Eventually in the 1980s, apartheid’s rigidity began to erode. Bizarre situations arose. “It started when I was a child, with black people being appointed traffic officers. There was a vibrant debate in newspapers over whether it was proper for a black traffic cop to give a white person a traffic ticket. And if the white person resisted, what was to happen?”

After 1994, Copelyn went to parliament as an ANC member. When Finance Minister Liebenberg suddenly took ill, Trevor Manuel was appointed, the first finance minister who wasn’t white. In response, the conversation in his community was that the finance minister was not really the man to watch for; while [white] Chris Stolz remained Reserve Bank governor, things would be okay.

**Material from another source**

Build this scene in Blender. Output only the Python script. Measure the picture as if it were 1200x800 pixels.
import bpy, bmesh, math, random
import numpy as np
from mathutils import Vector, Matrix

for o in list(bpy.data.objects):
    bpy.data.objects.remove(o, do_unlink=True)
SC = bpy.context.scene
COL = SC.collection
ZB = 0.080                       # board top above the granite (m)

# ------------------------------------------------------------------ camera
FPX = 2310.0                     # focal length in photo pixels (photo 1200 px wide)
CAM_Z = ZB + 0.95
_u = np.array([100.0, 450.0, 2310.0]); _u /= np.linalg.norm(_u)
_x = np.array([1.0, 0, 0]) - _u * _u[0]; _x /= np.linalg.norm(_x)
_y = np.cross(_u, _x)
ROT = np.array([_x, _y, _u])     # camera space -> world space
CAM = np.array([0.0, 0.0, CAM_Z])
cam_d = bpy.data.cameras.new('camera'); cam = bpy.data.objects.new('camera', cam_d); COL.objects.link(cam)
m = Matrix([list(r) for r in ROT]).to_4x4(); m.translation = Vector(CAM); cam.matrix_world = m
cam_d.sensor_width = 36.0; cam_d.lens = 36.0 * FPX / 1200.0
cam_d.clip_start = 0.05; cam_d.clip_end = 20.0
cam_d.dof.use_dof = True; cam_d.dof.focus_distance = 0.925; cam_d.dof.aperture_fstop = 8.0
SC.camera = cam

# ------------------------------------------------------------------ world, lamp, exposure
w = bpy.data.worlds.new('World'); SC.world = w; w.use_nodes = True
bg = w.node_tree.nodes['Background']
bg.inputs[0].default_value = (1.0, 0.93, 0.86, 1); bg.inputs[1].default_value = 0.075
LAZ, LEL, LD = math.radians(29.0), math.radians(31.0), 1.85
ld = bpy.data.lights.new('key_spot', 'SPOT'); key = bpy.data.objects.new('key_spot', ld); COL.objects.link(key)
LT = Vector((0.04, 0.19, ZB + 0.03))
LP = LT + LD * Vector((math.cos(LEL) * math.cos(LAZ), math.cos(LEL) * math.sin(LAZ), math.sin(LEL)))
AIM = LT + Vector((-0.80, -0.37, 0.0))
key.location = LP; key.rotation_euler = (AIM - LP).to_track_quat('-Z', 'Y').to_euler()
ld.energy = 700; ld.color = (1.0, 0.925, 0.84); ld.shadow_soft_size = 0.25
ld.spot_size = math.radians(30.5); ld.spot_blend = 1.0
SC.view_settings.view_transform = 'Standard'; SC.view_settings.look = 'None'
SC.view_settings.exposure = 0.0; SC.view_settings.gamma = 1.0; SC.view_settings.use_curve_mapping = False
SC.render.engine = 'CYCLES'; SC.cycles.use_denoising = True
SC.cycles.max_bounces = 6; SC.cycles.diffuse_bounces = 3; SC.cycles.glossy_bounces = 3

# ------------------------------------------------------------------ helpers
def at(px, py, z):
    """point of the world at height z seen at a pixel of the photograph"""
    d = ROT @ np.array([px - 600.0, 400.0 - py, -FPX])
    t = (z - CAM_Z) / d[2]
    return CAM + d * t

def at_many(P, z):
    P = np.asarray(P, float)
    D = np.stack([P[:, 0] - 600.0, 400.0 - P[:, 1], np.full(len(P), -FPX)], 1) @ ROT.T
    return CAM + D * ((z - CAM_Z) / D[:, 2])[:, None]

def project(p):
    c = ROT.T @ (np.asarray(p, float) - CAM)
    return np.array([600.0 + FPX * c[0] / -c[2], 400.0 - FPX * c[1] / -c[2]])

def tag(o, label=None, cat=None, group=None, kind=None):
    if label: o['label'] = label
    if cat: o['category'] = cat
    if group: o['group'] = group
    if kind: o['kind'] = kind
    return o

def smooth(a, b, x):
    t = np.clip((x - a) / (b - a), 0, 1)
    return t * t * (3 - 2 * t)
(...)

“Then Tito Mboweni took over the Reserve Bank, and we arrived in the 21st century.”

Copelyn has little patience for how South Africans complain about the country today. “A play in Cape Town with John Kani called ‘Missing’, had a line: ‘We fought for freedom and what did we get? We got democracy.’ Well, here we are 20 years later moaning and groaning as loudly as Amiram and Dotan <<?>> in the Torah.

“When the Jews left slavery, they got to the first place and didn’t have enough water: moan, groan. They got to the edge of the Red Sea, didn’t know how to cross: moan, groan.” And so on. Twenty years into democracy and freedom, Jews should look at themselves honestly and never forget how comfortable they were under apartheid.

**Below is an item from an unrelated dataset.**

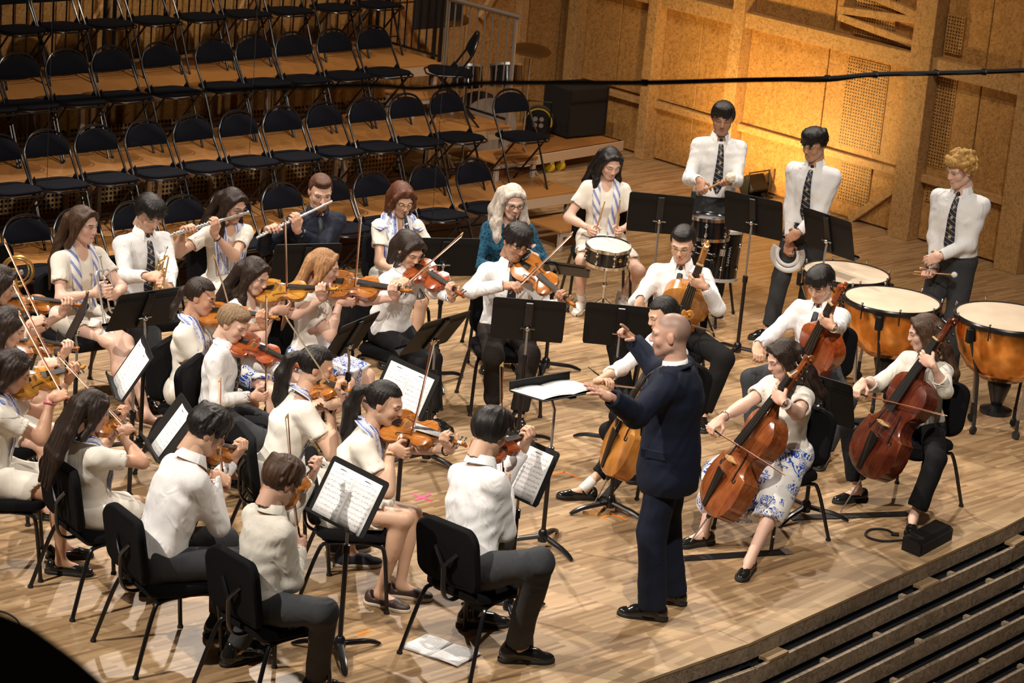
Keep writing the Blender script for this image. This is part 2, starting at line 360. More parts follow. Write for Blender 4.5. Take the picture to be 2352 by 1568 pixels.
# ---- risers: three tiers of 2 m x 1 m decks
TIER = [(0.0, .93, .4), (.93, 1.93, .8), (1.93, 2.98, 1.2)]
NAMES = ('lowest', 'middle', 'top')
def make_riser(i, n0, n1, z):
    r = empty('stage_riser', S(0, n0), math.radians(44.5), f'{NAMES[i]} orange ply tier of the stepped riser with pale frame', 'riser')
    for k in range(5):
        v1 = -.003-2.0*k; v0 = v1-1.994
        for (a, b) in ((v0, (v0+v1)/2-.002), ((v0+v1)/2+.002, v1)):
            q = MB(); q.box((0, 0, 0), (b-a, n1-n0-.004, .024), None, .003); q.build('deck', C_DECK, r, False, Matrix.Translation(((a+b)/2, (n1-n0)/2, z-.012)))
        q = MB(); q.box(((v0+v1)/2, .02, z-.07), (v1-v0, .035, .092), None, .003); q.build('front_rail', C_PALE, r)
        q = MB(); q.box(((v0+v1)/2, n1-n0-.02, z-.07), (v1-v0, .03, .09), None, .003); q.build('rear_rail', C_ALU, r)
        for vv in (v0+.05, v1-.05):
            for nn in (.07, n1-n0-.07):
                q = MB(); q.box((vv, nn, (z-.11)/2), (.045, .045, z-.112), None, .003); q.build('leg', C_ALU, r)
        q = MB(); q.tube([(v0+.05, .09, z*.45), (v1-.05, .09, z*.45)], .008, 6); q.build('brace_rod', C_BLKMET, r)
    q = MB(); q.box((-.018, (n1-n0)/2, z-.07), (.03, n1-n0-.01, .09), None, .003); q.build('side_rail', C_PALE, r)
    q = MB(); q.box((-.02, -.004, z-.075), (.05, .02, .03), None, .002); q.tube([(-.05, -.012, z-.07), (-.09, -.012, z-.075)], .006, 6); q.build('latch', C_BLKMET, r)
    return r
for i, (a, b, z) in enumerate(TIER): make_riser(i, a, b, z)
# perforated boards closing the space under the top tier
pb = empty('perforated_screen', S(0, 2.35), math.radians(44.5), 'perforated pale board screen under the top riser tier', 'screen')
for k in range(12):
    q = MB(); q.box((0, 0, 0), (.72, .02, .72)); me = q.mesh('board', C_PERF2); box_uv(me); link('board', me, pb, Matrix.Translation((-.45-.78*k, 0, .44)))
    q = MB(); q.box((-.84-.78*k, -.02, .42), (.05, .05, .74), None, .003); q.build('post', C_PALE, pb)
# step units beside the tiers
def step_unit(v0, v1, n0, n1, zt, zb, label):
    r = empty('wooden_step', S((v0+v1)/2, (n0+n1)/2, zb), math.radians(44.5), label, 'step', 'steps up the right end of the risers'); w, d, h = v1-v0, n1-n0, zt-zb
    q = MB(); q.box((0, 0, h-.014), (w, d, .028), None, .004); q.build('tread', C_DECK, r)
    for s in (-1, 1):
        q = MB(); q.box((0, s*(d/2-.02), h-.05), (w-.02, .025, .04), None, .003); q.build('rail', C_ALU, r)
        for t in (-1, 1): q = MB(); q.box((t*(w/2-.03), s*(d/2-.03), (h-.03)/2), (.04, .04, h-.03), None, .003); q.build('leg', C_ALU, r)
step_unit(-.62, -.03, -.44, -.02, .2, 0, 'low wooden step in front of the lowest riser tier')
step_unit(-.55, -.03, .52, .92, .6, .4, 'small wooden step on the lowest tier beside the lone chair')
step_unit(-.75, -.2, 1.5, 1.9, 1.0, .8, 'wooden step on the middle tier below the railing')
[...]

He also believes South African whites have been blessed with something Egyptians never had – being liberated from the role of “slave masters”. Egyptians continued owning slaves, although not Jewish, and never experienced the freedom a slave master acquires when the slave is let go.

“Whenever slaves achieve liberation, free people celebrate the struggles of slaves to be free. But the slave master is also freed. We no longer are cast in the slave master roles we once were in. Each of us was granted a piece of liberation and it has made us somewhat more human.”

3 Comments

  1. Gary Selikow

    April 9, 2014 at 11:17 am

    ”Copelyn has little patience for how South Africans complain about the country today’. Another ANC apparatchik telling us we cant criticize the ANC regime. Well millions of South Africans of all colours who live in poverty would disagree with Copelyn and are sick and tired of the ANC. There is more poverty and violent crime under the ANC than under the Nats ( and a lot of Black people are saying this)

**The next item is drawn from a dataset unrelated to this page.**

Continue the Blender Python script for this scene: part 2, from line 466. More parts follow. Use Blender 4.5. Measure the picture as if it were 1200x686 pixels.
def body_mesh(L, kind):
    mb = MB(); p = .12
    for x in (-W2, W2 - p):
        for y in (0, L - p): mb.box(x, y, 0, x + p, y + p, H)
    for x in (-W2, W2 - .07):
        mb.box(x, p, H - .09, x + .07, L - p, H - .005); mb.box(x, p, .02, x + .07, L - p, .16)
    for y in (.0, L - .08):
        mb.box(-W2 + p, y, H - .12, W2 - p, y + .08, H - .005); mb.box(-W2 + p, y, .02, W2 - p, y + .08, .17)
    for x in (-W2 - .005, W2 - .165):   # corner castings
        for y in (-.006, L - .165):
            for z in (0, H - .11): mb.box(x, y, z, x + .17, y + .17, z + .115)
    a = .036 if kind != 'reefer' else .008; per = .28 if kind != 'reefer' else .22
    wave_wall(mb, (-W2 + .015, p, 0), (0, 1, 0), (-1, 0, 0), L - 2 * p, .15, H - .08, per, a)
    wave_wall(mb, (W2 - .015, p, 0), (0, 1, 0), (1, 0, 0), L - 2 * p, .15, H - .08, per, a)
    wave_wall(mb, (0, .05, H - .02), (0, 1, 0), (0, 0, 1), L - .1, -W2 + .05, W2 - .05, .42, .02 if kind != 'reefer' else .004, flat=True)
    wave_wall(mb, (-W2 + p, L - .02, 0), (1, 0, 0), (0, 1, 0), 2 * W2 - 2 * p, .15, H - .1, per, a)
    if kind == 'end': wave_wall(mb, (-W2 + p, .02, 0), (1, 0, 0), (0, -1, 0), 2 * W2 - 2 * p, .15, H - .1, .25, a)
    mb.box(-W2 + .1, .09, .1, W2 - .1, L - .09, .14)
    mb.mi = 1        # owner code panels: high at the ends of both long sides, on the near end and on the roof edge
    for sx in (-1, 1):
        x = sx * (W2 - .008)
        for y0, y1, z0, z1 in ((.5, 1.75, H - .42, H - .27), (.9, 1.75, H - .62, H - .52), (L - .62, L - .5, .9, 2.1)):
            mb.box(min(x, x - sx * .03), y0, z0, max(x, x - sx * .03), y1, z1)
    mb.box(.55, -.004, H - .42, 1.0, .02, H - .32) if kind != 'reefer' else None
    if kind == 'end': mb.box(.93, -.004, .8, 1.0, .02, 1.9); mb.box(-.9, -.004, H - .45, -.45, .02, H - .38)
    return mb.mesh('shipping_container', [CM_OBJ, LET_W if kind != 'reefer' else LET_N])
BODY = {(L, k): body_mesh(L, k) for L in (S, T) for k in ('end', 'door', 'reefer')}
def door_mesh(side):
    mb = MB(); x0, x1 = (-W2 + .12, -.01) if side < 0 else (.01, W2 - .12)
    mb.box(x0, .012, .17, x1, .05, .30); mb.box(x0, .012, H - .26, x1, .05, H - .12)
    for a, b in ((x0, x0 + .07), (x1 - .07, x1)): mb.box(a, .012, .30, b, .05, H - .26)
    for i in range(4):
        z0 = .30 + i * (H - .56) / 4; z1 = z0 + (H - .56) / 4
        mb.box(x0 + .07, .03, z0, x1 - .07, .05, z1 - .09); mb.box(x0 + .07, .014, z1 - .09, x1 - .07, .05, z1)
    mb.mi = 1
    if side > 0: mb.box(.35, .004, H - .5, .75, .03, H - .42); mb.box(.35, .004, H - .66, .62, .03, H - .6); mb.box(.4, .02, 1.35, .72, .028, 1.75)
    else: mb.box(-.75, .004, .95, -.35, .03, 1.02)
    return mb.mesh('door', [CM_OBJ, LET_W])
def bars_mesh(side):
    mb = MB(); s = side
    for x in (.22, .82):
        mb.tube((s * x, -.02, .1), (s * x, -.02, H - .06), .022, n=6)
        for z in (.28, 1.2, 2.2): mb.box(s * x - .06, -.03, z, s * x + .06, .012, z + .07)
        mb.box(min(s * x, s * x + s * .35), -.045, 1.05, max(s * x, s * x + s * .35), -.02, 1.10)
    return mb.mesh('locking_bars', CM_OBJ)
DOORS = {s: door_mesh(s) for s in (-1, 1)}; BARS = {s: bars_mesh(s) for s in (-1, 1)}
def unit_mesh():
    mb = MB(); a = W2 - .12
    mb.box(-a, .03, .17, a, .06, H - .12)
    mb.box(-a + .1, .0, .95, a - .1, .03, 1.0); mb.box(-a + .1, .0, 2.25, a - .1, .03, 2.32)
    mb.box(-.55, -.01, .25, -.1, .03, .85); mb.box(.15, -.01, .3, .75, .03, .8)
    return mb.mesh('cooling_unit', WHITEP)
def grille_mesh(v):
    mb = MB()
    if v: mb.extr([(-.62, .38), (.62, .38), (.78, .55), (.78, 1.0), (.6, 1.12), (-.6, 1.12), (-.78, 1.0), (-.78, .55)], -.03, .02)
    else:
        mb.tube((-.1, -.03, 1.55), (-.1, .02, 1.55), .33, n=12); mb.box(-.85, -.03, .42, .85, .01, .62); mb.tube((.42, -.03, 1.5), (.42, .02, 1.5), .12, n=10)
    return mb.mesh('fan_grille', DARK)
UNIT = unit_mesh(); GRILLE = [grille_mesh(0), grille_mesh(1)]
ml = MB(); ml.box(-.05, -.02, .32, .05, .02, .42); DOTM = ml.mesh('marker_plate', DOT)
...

    How long are the ANC going to blame their mismanagement, corruption and intolerance on Apartheid?’

  2. Gary Selikow

    April 9, 2014 at 11:45 am

    ‘Nice ANC trick Copelyn, but Im more concerned about ANC misrule and despotism of today than the Apartheid that ended over 20 years ago’

  3. Israeli

    April 9, 2014 at 4:45 pm

    \”S.African Jews should remember their Apartheid past\”

    I would rather S.African Jews remember that no matter what government is in power, diaspora Jews are voluntary living in exile away from their real Homeland.

    In my opinion that is like living \”without\”  a God of Israel to protect you. Exile is the worst form of slavery to a foreign power, no matter how ‘comfortable’ it might seem.